Question about single node multi gpu set-up/ DDP questions

I have a single model that I would like to train on a single node with N gpus. Currently I am using DDP, however, I suspect I may not be using it in an ideal way, or, perhaps a different method of distributing the computation would be better for my use case.

Each process gets a subset of a fixed task set. For each of these tasks, the process uses the model (inside a no_grad context manager) to generate a variable number of training examples which are then used to compute a loss and run a backprop. Each process accumulates gradients for B tasks (recall each task generates a variable number of training examples) before calling optimizer.step().

To reduce synching overhead I am currently computing the losses with model.requires_background_grad_sync=False for all examples except the last example generated from every Bth task.

First, I am wondering if this is even a good use case for DDP, given that I am explicitly turning off the synching and only require it, on average, once every B*(average # of examples generated for each task) calls to backward()?

Second, do I actually need to call forward() AND backward() (with required_background_grad_sync=True) on each submodule to have that particular submodule synch’d.

Third, Is it okay to have requires_background_grad_sync=True, call forward() on a submodule, set requires_background_grad_sync=False immediately after, then call forward() and backward() on some tensors depending on the outputs of this submodule, then set requires_background_sync=True and call forward() and backward() once more on Tensors depending on the outsput of the submodule. Will this submodule be properly synch’d? with the gradients accumulated over all of these backward() calls?

Thanks for posting the question @hexken After reading your question, I got lost on what you are trying to do here. What are B and requires_background_grad_sync mean?
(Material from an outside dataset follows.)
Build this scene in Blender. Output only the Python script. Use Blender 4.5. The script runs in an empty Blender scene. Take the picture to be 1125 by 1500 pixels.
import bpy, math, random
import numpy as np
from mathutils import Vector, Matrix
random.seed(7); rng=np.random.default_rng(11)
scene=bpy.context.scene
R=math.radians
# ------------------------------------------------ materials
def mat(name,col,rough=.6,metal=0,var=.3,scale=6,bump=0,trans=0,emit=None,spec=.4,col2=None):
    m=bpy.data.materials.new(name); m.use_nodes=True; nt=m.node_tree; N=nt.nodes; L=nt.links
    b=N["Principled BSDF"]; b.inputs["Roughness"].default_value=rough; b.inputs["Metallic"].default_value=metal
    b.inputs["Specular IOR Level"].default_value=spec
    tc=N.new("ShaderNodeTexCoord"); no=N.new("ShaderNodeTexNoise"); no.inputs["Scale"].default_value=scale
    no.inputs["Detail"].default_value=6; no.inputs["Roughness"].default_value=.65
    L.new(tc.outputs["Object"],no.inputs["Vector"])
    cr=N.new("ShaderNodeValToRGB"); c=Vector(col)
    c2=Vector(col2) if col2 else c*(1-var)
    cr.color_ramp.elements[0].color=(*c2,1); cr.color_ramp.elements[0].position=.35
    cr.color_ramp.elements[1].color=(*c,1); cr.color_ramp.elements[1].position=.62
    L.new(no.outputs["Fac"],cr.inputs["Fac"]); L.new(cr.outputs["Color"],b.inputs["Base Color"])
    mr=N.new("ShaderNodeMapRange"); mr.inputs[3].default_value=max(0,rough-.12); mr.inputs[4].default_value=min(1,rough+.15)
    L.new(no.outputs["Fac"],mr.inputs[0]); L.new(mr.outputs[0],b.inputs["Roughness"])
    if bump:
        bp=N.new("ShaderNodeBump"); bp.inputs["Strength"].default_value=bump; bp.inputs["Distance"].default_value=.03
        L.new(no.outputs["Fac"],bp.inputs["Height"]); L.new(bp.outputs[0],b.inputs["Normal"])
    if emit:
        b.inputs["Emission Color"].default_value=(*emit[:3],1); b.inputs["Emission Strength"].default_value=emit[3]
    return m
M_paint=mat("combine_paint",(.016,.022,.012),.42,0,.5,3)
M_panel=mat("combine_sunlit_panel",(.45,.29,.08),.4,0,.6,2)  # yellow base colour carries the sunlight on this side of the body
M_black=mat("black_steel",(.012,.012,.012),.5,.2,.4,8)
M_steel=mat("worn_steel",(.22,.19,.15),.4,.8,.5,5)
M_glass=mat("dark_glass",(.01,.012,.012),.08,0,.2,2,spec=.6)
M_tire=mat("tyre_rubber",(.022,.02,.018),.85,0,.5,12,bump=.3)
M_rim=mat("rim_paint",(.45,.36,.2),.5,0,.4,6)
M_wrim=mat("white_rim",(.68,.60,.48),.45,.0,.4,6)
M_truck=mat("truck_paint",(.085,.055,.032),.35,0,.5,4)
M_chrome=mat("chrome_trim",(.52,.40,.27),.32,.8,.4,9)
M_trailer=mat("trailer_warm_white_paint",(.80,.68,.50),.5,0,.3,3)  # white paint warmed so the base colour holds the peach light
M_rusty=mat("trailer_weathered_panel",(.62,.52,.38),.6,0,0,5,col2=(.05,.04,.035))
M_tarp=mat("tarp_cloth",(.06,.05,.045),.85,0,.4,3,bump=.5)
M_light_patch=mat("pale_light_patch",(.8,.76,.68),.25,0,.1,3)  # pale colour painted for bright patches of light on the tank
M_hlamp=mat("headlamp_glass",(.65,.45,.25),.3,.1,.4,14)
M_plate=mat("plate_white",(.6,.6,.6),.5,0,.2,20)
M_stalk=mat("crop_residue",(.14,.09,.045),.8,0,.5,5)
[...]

In general, I think if your program does not match DDP pattern, i.e. there’s no data paralellism as it seems you are generating variable length of data instead of batched data, and don’t do gradient sync after every backward, you probably don’t want to go with DDP, unless there’s a specific reason. In your case you can just write a multiprocess training script, where you manages the data and the gradient sync/update by calling allreduce whenever you need to.